◆ WRITTEN EXERCISE ◆
Looking at the listing beneath, work out how many lines hold "part" and report only that figure.

◆ SUPPLIED MATERIAL ◆
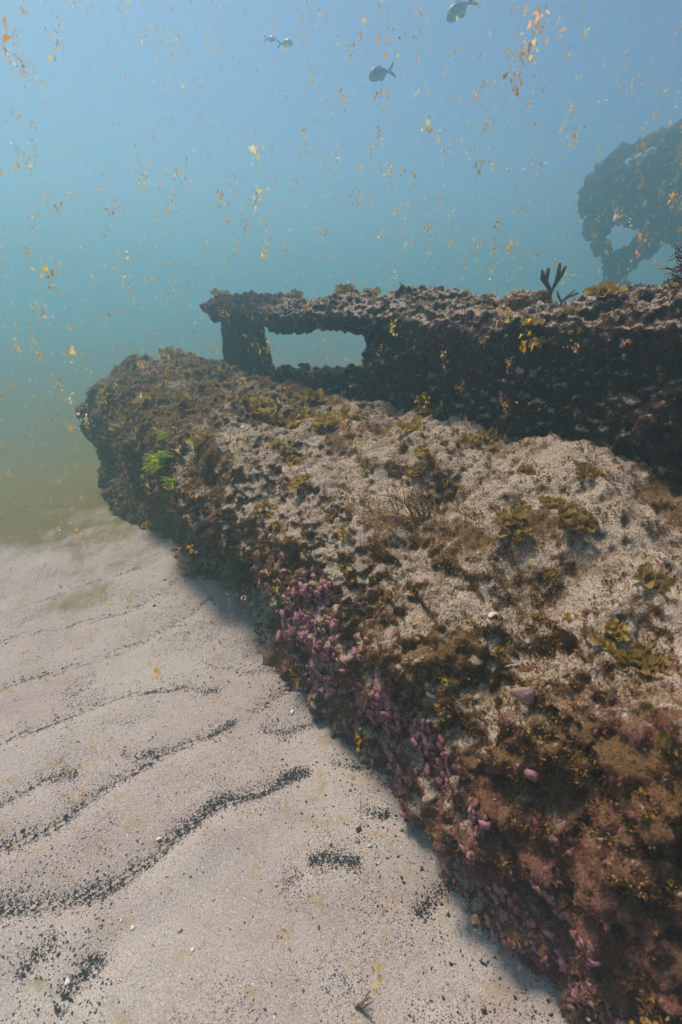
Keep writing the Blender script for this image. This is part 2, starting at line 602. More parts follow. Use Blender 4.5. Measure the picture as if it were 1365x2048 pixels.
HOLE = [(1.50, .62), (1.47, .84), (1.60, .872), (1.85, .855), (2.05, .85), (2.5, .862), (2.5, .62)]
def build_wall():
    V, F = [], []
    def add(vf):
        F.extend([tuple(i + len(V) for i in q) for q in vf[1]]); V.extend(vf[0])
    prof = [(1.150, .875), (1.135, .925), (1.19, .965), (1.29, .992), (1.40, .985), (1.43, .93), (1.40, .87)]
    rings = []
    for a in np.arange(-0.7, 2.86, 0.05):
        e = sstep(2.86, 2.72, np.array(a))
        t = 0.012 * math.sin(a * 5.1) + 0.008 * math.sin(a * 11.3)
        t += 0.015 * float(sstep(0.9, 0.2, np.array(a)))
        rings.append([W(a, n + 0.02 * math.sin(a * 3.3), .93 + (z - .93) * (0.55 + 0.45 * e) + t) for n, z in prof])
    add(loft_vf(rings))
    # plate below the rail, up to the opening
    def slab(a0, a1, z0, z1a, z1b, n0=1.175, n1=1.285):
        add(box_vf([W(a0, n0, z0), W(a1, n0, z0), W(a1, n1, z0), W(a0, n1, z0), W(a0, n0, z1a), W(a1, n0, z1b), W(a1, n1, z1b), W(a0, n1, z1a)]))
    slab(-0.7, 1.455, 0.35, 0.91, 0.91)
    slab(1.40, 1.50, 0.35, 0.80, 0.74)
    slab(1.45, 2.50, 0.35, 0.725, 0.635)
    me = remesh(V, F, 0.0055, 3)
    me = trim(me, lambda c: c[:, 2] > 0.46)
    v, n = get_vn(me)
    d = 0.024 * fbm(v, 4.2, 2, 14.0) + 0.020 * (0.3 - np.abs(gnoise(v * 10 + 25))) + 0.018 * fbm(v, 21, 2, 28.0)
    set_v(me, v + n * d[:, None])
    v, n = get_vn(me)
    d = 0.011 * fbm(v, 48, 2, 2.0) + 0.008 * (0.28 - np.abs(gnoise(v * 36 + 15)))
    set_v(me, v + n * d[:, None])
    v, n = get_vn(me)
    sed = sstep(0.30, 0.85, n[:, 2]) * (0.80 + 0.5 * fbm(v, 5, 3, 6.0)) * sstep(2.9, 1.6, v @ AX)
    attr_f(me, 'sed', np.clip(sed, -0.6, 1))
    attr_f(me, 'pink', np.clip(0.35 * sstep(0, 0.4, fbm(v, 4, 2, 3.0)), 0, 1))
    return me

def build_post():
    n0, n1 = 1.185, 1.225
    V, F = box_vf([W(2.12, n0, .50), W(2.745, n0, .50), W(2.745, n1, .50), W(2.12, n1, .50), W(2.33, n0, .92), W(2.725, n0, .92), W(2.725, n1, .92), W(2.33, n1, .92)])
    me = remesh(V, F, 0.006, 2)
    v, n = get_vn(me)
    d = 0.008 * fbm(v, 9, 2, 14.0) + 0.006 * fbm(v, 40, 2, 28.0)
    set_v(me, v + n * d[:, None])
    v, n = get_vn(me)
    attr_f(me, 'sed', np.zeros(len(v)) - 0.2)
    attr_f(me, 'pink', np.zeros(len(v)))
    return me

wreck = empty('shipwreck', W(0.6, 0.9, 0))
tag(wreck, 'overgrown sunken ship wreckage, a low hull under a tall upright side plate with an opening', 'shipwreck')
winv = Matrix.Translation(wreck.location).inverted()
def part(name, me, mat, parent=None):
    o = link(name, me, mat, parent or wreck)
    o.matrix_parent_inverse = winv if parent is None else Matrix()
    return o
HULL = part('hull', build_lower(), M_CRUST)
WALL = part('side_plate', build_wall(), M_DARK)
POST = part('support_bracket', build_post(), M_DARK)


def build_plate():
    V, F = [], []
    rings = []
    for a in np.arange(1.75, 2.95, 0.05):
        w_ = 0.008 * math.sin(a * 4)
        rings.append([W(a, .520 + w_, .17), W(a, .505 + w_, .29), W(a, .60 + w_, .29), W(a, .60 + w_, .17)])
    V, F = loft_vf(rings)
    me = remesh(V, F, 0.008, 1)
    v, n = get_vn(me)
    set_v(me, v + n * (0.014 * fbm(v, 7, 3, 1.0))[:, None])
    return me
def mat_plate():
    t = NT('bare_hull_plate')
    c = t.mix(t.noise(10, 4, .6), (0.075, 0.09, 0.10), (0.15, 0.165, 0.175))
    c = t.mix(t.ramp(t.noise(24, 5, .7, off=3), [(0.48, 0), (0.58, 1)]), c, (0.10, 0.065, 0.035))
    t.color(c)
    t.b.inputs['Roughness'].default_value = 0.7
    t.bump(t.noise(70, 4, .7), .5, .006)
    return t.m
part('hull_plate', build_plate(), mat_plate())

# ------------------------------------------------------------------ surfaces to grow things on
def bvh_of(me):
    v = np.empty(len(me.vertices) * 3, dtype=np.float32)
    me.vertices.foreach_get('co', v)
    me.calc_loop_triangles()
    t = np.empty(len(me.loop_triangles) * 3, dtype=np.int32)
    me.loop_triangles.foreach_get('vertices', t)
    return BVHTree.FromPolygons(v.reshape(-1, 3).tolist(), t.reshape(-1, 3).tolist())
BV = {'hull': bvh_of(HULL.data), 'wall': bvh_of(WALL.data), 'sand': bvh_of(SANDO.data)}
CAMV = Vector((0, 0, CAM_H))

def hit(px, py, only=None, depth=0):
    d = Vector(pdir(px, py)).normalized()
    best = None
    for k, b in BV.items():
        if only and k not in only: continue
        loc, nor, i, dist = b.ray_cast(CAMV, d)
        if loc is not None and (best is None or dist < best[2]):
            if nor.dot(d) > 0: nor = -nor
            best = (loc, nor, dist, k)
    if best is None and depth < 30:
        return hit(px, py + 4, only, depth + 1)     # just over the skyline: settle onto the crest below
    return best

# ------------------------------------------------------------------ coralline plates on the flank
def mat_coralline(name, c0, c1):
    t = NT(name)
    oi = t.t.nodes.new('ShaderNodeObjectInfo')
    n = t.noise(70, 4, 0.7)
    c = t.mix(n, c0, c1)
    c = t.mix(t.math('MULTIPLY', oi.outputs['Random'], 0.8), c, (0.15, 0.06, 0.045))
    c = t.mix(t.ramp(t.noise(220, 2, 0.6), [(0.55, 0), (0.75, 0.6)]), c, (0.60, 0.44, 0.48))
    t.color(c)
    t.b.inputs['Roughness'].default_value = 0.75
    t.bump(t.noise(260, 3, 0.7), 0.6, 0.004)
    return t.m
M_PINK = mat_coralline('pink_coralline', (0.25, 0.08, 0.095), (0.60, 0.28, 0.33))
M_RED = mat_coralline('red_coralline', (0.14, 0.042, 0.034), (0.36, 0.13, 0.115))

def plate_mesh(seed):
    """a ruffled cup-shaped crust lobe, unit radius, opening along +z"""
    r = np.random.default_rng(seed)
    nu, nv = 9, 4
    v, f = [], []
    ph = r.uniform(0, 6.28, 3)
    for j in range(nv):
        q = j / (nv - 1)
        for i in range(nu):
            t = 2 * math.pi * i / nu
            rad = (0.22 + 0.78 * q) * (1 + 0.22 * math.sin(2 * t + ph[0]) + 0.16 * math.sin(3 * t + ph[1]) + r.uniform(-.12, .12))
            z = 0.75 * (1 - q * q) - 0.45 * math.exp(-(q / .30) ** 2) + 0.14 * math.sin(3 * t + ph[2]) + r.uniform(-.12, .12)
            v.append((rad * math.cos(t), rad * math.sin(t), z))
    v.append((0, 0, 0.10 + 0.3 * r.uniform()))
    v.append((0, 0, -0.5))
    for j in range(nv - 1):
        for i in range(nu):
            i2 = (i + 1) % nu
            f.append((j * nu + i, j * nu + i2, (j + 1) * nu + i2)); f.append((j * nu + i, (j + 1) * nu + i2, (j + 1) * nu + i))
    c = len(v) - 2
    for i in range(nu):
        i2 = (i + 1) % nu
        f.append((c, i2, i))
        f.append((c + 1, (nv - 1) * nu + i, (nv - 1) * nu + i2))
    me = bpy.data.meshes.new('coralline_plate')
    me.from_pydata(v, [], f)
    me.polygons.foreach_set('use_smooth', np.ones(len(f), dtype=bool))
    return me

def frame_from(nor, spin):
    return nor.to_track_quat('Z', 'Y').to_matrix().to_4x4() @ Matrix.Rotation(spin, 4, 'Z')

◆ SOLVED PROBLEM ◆
6